I may not be the whore that I used to be...but neither am I the 13 year old androgyne waiting to be swept off zer feet. Watch out world...I was dangerous when I thought love was just for other people...I'm down right hazardous now that I believe it is out there and waiting for me.
P.S. I've been informed that you may be required to enter Friendster in order to post comments on the blog. If you have comments, and you don't want to join friendster...feel free to email me at camposvive@hotmail.com.
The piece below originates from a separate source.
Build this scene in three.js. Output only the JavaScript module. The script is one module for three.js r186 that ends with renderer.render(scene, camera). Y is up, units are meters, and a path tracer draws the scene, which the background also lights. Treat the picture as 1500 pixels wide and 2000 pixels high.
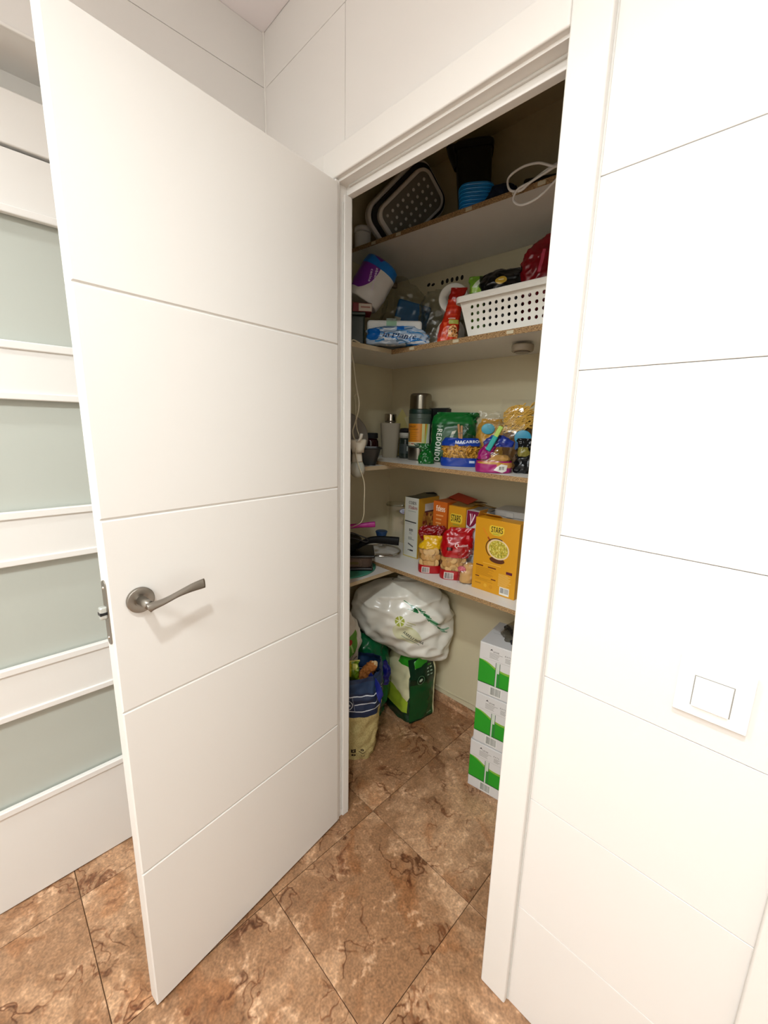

its called growing up brandon..i know its wierd..pero asi es la vida..we were talking about you..yesterday...we saw this add for lavender on a bus...and it was advertising gay cuisine...which baffeled me...shows how much i know...but the convo..turned into poetry..and i said..one of my fave poets locally is you...i talked about your poems..and i got misty eyed..i heard lupe can't make the...NOV.7 gig..call manny..y dile que te ponga...of course...bella and nubia send their besos..
Posted by: RoDrIgO | October 19, 2005 09:13 AM
god damn it takes everything in the world for me to try to post on here. this thing is innefficient. anyways. brandon, you are not a late bloomer. i got you beat. 1) I started puberty toward the end of 9th grade 2) i didn't get drunk for the first time until i turned 23, post-college, and you were there for that experience 3) i'm now just starting my random hook-up whoring days...really didn't have much of that in college cos i had no car and the LGBT resource center was just filled with mean ole fat white lesbians. not my cup of tea. and i never had dorm sex. damn it. i guess it's worth it though, cos instead of burning out my flame in a few years, it burns strong and steady like a pilot light. it just don't go away.